An abbreviated tutoring report.
The 3 kids from the one family were sick, so I only tutored the new girl today. I bet it's that cold I'm hoping I don't get. Last time the original girl was sniffing, and I suggested to her that she blow her nose. She didn't want to. No one in that family knows how or wants to learn. The new girl, however, will blow her nose w/o being asked, so this is not necessarily a Chinese thing.
Anyway, with the new girl, last time, we started to read Curious George, which is the perfect reading level for her. I'd like to find more classic stories of that kind. Any suggestions? I thought maybe we'd finish it today, but she petered out before we got to the end, and she suggested we stop. I had just started to realize that she was failing, and I appreciate her self-knowledge that she can tell when she should stop. Many kids her age or even older don't have that perception. The more I see of her, the more I appreciate certain qualities and tell her so. She is very quick to pick up concepts, generally, though she still has problems knowing that verbs are not "I" or "you." That's because I give the kids sheets conjugating the verbs in past, present, and future for certain crucial verbs like "to be" and "to have." Today, she had real problems on a verb grammar worksheet.
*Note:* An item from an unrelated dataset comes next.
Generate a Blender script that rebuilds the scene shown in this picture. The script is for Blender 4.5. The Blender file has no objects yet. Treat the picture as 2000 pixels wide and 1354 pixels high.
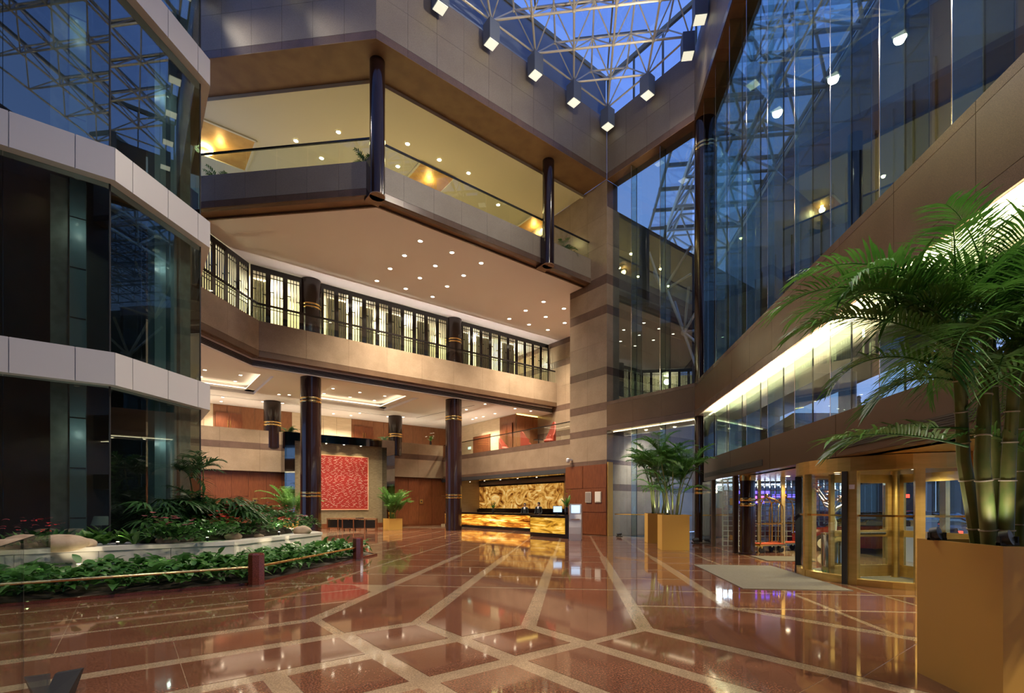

She was supposed to translate some simple sentences from present to past and from past to present. They were fairly simple sentences, but she got mixed up about "I ride my bike." She started thinking "I am riding my bike," and things like that. I kept asking her to imagine that she did it yesterday and tell me what she did. Finally, she said, "I rode my bike." It's an irregular verb, and she didn't know that kind of stuff, but her language skills are so far ahead of her grammar that she figured it out.
Not so the other kids at her stage! I think their speaking was more in line with their reading and understanding, but she is very adept at speaking. In fact, last lesson I asked who had taught her, thinking this was more than what you'd pick up in school. She said nobody had, and I think she learned just like the oder boy and his younger sister. But she is really talented, apparently, in getting correct pronunciation and learning vocabulary. Of course I told her how talented she is at this. Kids
thrive on being good at things and wilt if they think they are hopeless. I have to constantly pick at all the mistakes they make and correct them, so when they do well, I want to be sure to praise them.
Lately, the first girl and her older brother are doing very well at composing writing. They don't have the grammar and punctuation down yet, but they are getting good at being creative in their writing, which I praise, meanwhile, telling them their technical faults.
I keep saying how making mistakes is a good thing. It tells me what I still have to teach them so they can improve. I pick out the mistakes, but I don't want to get too heavy-handed about them. When the first kids started, they thought making a mistake was a sin. Now they have learned that everyone makes mistakes, even me. They find typos in my worksheets, etc. I shrug and correct it and apologize, but I don't act like it's the end of the world. So they have relaxed about their errors, too.
I print out a lot of stuff from the Internet that someone else has composed, and I find mistakes there, too. Once recently, I asked the original girl to read something about Hershey's chocolates and Hershey, PA. In one place, they spelled it Hersey. I didn't correct it but put a note at the top of the page that if she found the typo, she would get an extra stone (remember the stones?). She didn't find it, but she gave it a valiant try. So even typos can be a teaching experience.
I really am enthused about my new career. I thank the fates for bringing it my way.